Even a stopped clock is right twice a day. It just so happens that this is a case where that other guy is in agreement with reality. Choosing who to attack, and how, is an RP decision because you make it from the perspective of the character within the game world rather than from the perspective of a player looking down at the table.

I'm generally sympathetic to this also. I'd probably want to flesh it out a bit - roleplaying means deciding what your character does, thinks, says, etc - where this means not just deciding those things in mechanical terms bu establishing some shared fiction in respect of them.
From what I recall, this "shared fiction" of which you speak is the same thing which I call "the reality of the game world". That goes back to the rules of the game reflecting the reality of the game world, though. You don't make a decision to "use the Investigation skill" or "take the Attack action"; you make the decision to investigate, or to attack. Characters don't interact with the rules; characters interact with the reality which those rules reflect. You decide what the character wants to do within the world, based on who they are and what they know, and that's what role-playing is.
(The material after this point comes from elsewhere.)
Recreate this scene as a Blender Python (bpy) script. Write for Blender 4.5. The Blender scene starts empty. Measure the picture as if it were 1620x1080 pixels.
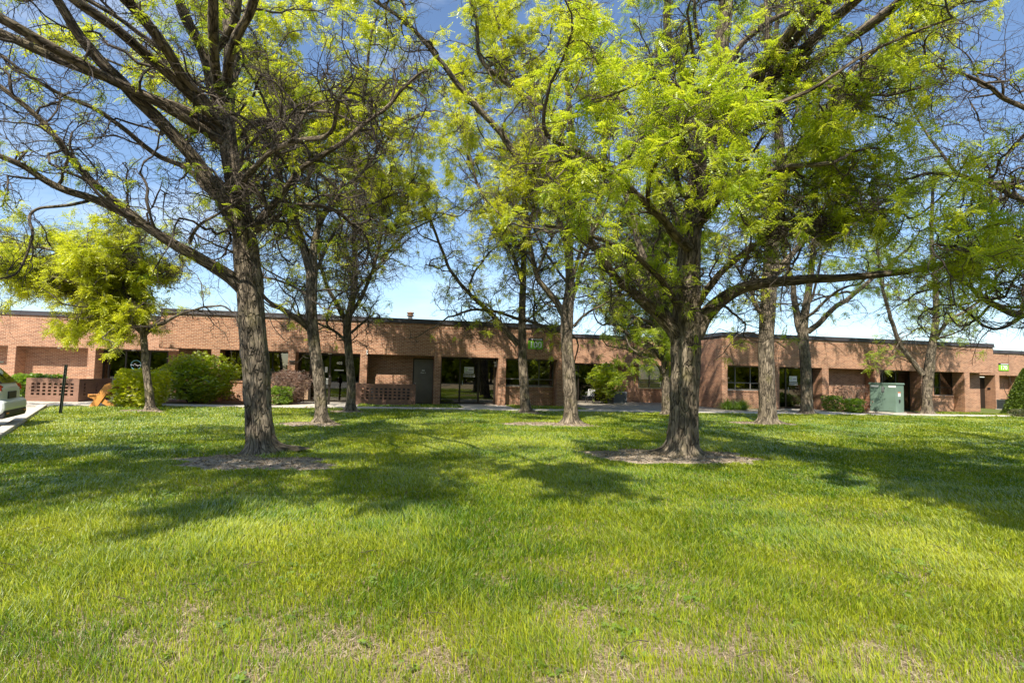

I don't really agree with this, though. Who a character chooses to kill, or to save, or to spare, may tell us a great deal about that character.
It can, certainly, in some situations. For any given choice in combat, though, there are a lot of other people who would make that exact same decision for that exact same reason. That's less true in a social situation, where there many more and varied ways to express yourself that all make sense in that context.

And even if the combat is not so high-stakes as that, it can still involve establishing the character within the fiction just as much as other sorts of action declaration. To the extent that many D&D players perceive this as not so, I think it's because D&D combat easily defaults to being "fiction free" - ie rolls to hit, and to damage, with adjustments of hit point totals, and none of that anchored in any shared fiction.
Unnecessary abstraction has always been the enemy of meaningful (i.e. "fiction-based") mechanics. I know that Gygax was a fan of abstractions, but I can forgive him because he was basically making it all up as he went along. I can even understand (but not forgive) the unnecessary abstraction in 4E, since it was clear that they cared way more about balancing the mechanics than anything else.
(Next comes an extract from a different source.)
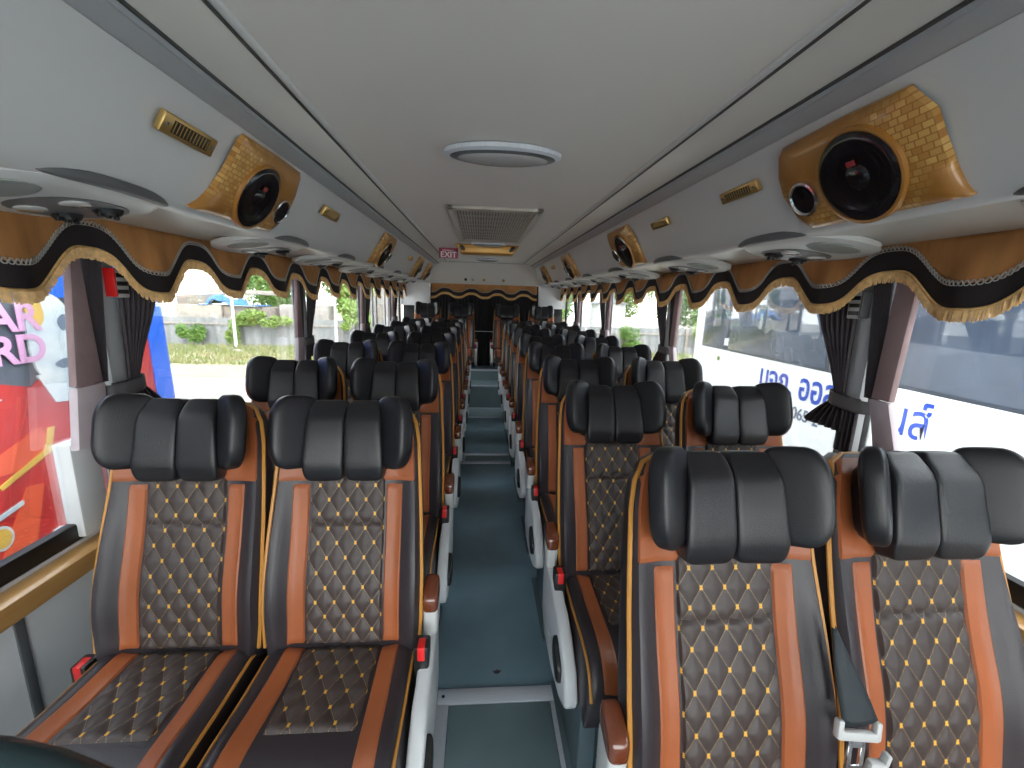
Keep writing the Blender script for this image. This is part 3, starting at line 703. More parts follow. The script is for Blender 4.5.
# ---- passenger service consoles on the soffit
def console(side, yc, label, sc=0.82):
    t = thing('reading_light_console', label, 'console', (BC + side * 0.968, yc, 1.640), 'overhead service consoles'); t.rotation_euler = (0, side * math.radians(8), 0)
    MB().sell((0, 0, -0.006), (0.150, 0.25 * sc, 0.020), 0.6, 0.85, 36, 10).obj('housing', 'lightgrey', t)
    MB().sell((0, 0, 0), (0.012, 0.20 * sc, 0.012), 0.6, 0.7, 24, 10, lambda p: (p[0] - side * (0.150 - 0.9 * p[1] ** 2), p[1], p[2] - 0.006)).obj('edge_moulding', 'greyplastic', t)
    MB().sell((side * 0.0, 0.05 * sc, -0.0235), (0.088, 0.125 * sc, 0.006), 0.5, 0.8, 28, 8).obj('control_plate', 'greyplastic', t)
    MB().sell((-side * 0.01, -0.150 * sc, -0.0215), (0.075, 0.070 * sc, 0.006), 0.6, 1.0, 28, 8).obj('speaker_grille', 'grille', t)
    for k in (0, 1):
        y = (0.10 + 0.0 * k) * sc; x = -0.045 + 0.09 * k
        z = MB(); z.disc((x, y, -0.027), 0.030, (0, 0, -1), 0.010, 20, prof=[(0.0001, 0.012), (0.010, 0.012), (0.012, 0.006), (0.024, 0.010), (0.030, 0.0)])
        for q in range(3): z.box(x - 0.004, x + 0.004, y - 0.03 + q * 0.022, y - 0.02 + q * 0.022, -0.045, -0.030, 0.002)
        z.obj('air_nozzle', 'black_plastic', t)
        MB().disc((x, 0.0, -0.027), 0.026, (0, 0, -1), 0.006, 20).obj('lamp_lens', 'dome', t)
CL = ['nearest', 'second', 'third', 'fourth', 'fifth', 'sixth', 'seventh', 'eighth']
for k, yc_ in enumerate((1.02, 1.90, 2.62, 3.40, 4.15, 4.90, 5.60)): console(-1, yc_, f'{CL[k]} overhead light and air console, painted-coach side')
for k, yc_ in enumerate((0.55, 1.34, 2.08, 2.88, 3.65, 4.40, 5.10, 5.80)): console(1, yc_, f'{CL[k]} overhead light and air console, white-coach side')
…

Fifth edition states very clearly that it's up to the DM to narrate what HP and damage mean within the game world, if anything. It doesn't really help that they leave it up to the DM to make sense of things, and it definitely doesn't help that their ambiguous default is irreconcilable with the descriptions of half of the healing mechanics, but they could have done worse.
 


Maxperson

Morkus from Orkus
I don't follow your contrast between moral dilemssas and who I kill and save in combat.

Meh. I spoke poorly and shouldn't have limited it to moral dilemmas. You are going to have many more situations outside of combat to explore your character than you do inside of combat, whether they are moral dilemmas or not. Those out of combat situations will generally have more depth as well. It's easier to see the persona of a PC outside of combat, because of the above reasons.

Sure a PC can let you know how he hates orcs, because they killed his parents as he cuts one down, but that part of his character will generally be explored more fully in a conversation with other PCs and NPCs, as will many areas of that PCs persona that don't have anything to do with combat.